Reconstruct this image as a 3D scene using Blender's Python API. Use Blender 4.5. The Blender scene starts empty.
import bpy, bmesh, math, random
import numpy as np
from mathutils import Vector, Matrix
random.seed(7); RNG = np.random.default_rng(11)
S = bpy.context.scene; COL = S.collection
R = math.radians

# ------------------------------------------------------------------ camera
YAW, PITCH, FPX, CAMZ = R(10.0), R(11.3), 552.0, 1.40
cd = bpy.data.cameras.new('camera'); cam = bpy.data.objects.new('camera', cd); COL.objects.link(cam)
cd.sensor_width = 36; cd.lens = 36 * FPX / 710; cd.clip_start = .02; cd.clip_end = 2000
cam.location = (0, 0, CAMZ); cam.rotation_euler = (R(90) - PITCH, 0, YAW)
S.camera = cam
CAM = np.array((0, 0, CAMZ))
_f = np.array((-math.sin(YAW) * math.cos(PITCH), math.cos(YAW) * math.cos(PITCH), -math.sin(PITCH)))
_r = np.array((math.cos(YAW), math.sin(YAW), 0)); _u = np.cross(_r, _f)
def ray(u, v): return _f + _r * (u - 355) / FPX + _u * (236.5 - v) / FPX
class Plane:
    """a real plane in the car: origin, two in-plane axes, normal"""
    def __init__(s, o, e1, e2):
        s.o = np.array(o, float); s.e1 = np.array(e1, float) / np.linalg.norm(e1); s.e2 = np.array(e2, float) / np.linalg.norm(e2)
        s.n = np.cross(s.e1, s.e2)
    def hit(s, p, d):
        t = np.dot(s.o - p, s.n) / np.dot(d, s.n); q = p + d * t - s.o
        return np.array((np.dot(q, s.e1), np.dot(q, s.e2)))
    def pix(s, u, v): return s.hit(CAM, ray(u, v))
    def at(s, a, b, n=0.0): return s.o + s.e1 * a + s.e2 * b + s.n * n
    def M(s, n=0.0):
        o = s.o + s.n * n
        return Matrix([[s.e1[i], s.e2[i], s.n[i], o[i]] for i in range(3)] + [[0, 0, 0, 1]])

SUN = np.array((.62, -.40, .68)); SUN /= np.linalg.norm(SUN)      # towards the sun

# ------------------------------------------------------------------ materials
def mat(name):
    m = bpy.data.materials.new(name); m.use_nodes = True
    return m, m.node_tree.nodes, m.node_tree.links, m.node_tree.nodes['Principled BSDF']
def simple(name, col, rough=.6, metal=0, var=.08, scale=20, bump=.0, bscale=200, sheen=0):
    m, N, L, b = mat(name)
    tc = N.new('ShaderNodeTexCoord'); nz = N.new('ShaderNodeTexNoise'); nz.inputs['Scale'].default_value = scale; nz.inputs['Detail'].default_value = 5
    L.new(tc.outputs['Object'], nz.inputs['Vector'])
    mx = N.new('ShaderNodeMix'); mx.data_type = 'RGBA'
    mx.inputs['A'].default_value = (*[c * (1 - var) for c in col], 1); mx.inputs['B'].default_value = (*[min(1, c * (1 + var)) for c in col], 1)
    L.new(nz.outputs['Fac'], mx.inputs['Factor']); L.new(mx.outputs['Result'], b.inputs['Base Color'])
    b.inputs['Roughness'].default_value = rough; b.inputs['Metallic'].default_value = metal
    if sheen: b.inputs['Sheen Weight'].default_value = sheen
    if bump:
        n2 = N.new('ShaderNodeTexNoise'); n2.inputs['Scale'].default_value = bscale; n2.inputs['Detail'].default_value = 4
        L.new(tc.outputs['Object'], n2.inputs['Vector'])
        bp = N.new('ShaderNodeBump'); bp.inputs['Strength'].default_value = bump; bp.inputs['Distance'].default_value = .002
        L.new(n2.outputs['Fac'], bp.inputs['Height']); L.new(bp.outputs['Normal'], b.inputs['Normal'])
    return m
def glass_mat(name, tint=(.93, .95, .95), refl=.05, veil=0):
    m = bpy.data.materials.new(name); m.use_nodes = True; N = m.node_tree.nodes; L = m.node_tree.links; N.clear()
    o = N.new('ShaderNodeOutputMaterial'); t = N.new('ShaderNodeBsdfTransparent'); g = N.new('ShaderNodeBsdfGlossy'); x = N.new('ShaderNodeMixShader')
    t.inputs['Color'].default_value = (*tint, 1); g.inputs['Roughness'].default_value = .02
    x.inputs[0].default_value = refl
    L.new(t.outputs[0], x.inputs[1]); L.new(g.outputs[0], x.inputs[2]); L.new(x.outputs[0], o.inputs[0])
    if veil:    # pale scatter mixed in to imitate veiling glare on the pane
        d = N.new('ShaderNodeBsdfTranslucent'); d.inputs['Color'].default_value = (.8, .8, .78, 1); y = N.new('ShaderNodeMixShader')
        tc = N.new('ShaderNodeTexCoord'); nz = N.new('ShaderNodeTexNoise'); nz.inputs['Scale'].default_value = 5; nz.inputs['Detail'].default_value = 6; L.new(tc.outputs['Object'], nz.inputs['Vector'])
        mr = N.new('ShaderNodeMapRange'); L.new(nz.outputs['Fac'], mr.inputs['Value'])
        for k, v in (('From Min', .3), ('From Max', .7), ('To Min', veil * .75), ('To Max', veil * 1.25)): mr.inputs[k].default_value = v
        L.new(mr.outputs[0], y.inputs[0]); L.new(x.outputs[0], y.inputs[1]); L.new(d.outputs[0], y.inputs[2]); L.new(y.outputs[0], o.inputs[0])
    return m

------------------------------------

### Problem description
Please output the entire listing exactly as it stands.

### Response to this task
Reconstruct this image as a 3D scene using Blender's Python API. Use Blender 4.5. The Blender scene starts empty.
import bpy, bmesh, math, random
import numpy as np
from mathutils import Vector, Matrix
random.seed(7); RNG = np.random.default_rng(11)
S = bpy.context.scene; COL = S.collection
R = math.radians

# ------------------------------------------------------------------ camera
YAW, PITCH, FPX, CAMZ = R(10.0), R(11.3), 552.0, 1.40
cd = bpy.data.cameras.new('camera'); cam = bpy.data.objects.new('camera', cd); COL.objects.link(cam)
cd.sensor_width = 36; cd.lens = 36 * FPX / 710; cd.clip_start = .02; cd.clip_end = 2000
cam.location = (0, 0, CAMZ); cam.rotation_euler = (R(90) - PITCH, 0, YAW)
S.camera = cam
CAM = np.array((0, 0, CAMZ))
_f = np.array((-math.sin(YAW) * math.cos(PITCH), math.cos(YAW) * math.cos(PITCH), -math.sin(PITCH)))
_r = np.array((math.cos(YAW), math.sin(YAW), 0)); _u = np.cross(_r, _f)
def ray(u, v): return _f + _r * (u - 355) / FPX + _u * (236.5 - v) / FPX
class Plane:
    """a real plane in the car: origin, two in-plane axes, normal"""
    def __init__(s, o, e1, e2):
        s.o = np.array(o, float); s.e1 = np.array(e1, float) / np.linalg.norm(e1); s.e2 = np.array(e2, float) / np.linalg.norm(e2)
        s.n = np.cross(s.e1, s.e2)
    def hit(s, p, d):
        t = np.dot(s.o - p, s.n) / np.dot(d, s.n); q = p + d * t - s.o
        return np.array((np.dot(q, s.e1), np.dot(q, s.e2)))
    def pix(s, u, v): return s.hit(CAM, ray(u, v))
    def at(s, a, b, n=0.0): return s.o + s.e1 * a + s.e2 * b + s.n * n
    def M(s, n=0.0):
        o = s.o + s.n * n
        return Matrix([[s.e1[i], s.e2[i], s.n[i], o[i]] for i in range(3)] + [[0, 0, 0, 1]])

SUN = np.array((.62, -.40, .68)); SUN /= np.linalg.norm(SUN)      # towards the sun

# ------------------------------------------------------------------ materials
def mat(name):
    m = bpy.data.materials.new(name); m.use_nodes = True
    return m, m.node_tree.nodes, m.node_tree.links, m.node_tree.nodes['Principled BSDF']
def simple(name, col, rough=.6, metal=0, var=.08, scale=20, bump=.0, bscale=200, sheen=0):
    m, N, L, b = mat(name)
    tc = N.new('ShaderNodeTexCoord'); nz = N.new('ShaderNodeTexNoise'); nz.inputs['Scale'].default_value = scale; nz.inputs['Detail'].default_value = 5
    L.new(tc.outputs['Object'], nz.inputs['Vector'])
    mx = N.new('ShaderNodeMix'); mx.data_type = 'RGBA'
    mx.inputs['A'].default_value = (*[c * (1 - var) for c in col], 1); mx.inputs['B'].default_value = (*[min(1, c * (1 + var)) for c in col], 1)
    L.new(nz.outputs['Fac'], mx.inputs['Factor']); L.new(mx.outputs['Result'], b.inputs['Base Color'])
    b.inputs['Roughness'].default_value = rough; b.inputs['Metallic'].default_value = metal
    if sheen: b.inputs['Sheen Weight'].default_value = sheen
    if bump:
        n2 = N.new('ShaderNodeTexNoise'); n2.inputs['Scale'].default_value = bscale; n2.inputs['Detail'].default_value = 4
        L.new(tc.outputs['Object'], n2.inputs['Vector'])
        bp = N.new('ShaderNodeBump'); bp.inputs['Strength'].default_value = bump; bp.inputs['Distance'].default_value = .002
        L.new(n2.outputs['Fac'], bp.inputs['Height']); L.new(bp.outputs['Normal'], b.inputs['Normal'])
    return m
def glass_mat(name, tint=(.93, .95, .95), refl=.05, veil=0):
    m = bpy.data.materials.new(name); m.use_nodes = True; N = m.node_tree.nodes; L = m.node_tree.links; N.clear()
    o = N.new('ShaderNodeOutputMaterial'); t = N.new('ShaderNodeBsdfTransparent'); g = N.new('ShaderNodeBsdfGlossy'); x = N.new('ShaderNodeMixShader')
    t.inputs['Color'].default_value = (*tint, 1); g.inputs['Roughness'].default_value = .02
    x.inputs[0].default_value = refl
    L.new(t.outputs[0], x.inputs[1]); L.new(g.outputs[0], x.inputs[2]); L.new(x.outputs[0], o.inputs[0])
    if veil:    # pale scatter mixed in to imitate veiling glare on the pane
        d = N.new('ShaderNodeBsdfTranslucent'); d.inputs['Color'].default_value = (.8, .8, .78, 1); y = N.new('ShaderNodeMixShader')
        tc = N.new('ShaderNodeTexCoord'); nz = N.new('ShaderNodeTexNoise'); nz.inputs['Scale'].default_value = 5; nz.inputs['Detail'].default_value = 6; L.new(tc.outputs['Object'], nz.inputs['Vector'])
        mr = N.new('ShaderNodeMapRange'); L.new(nz.outputs['Fac'], mr.inputs['Value'])
        for k, v in (('From Min', .3), ('From Max', .7), ('To Min', veil * .75), ('To Max', veil * 1.25)): mr.inputs[k].default_value = v
        L.new(mr.outputs[0], y.inputs[0]); L.new(x.outputs[0], y.inputs[1]); L.new(d.outputs[0], y.inputs[2]); L.new(y.outputs[0], o.inputs[0])
    return m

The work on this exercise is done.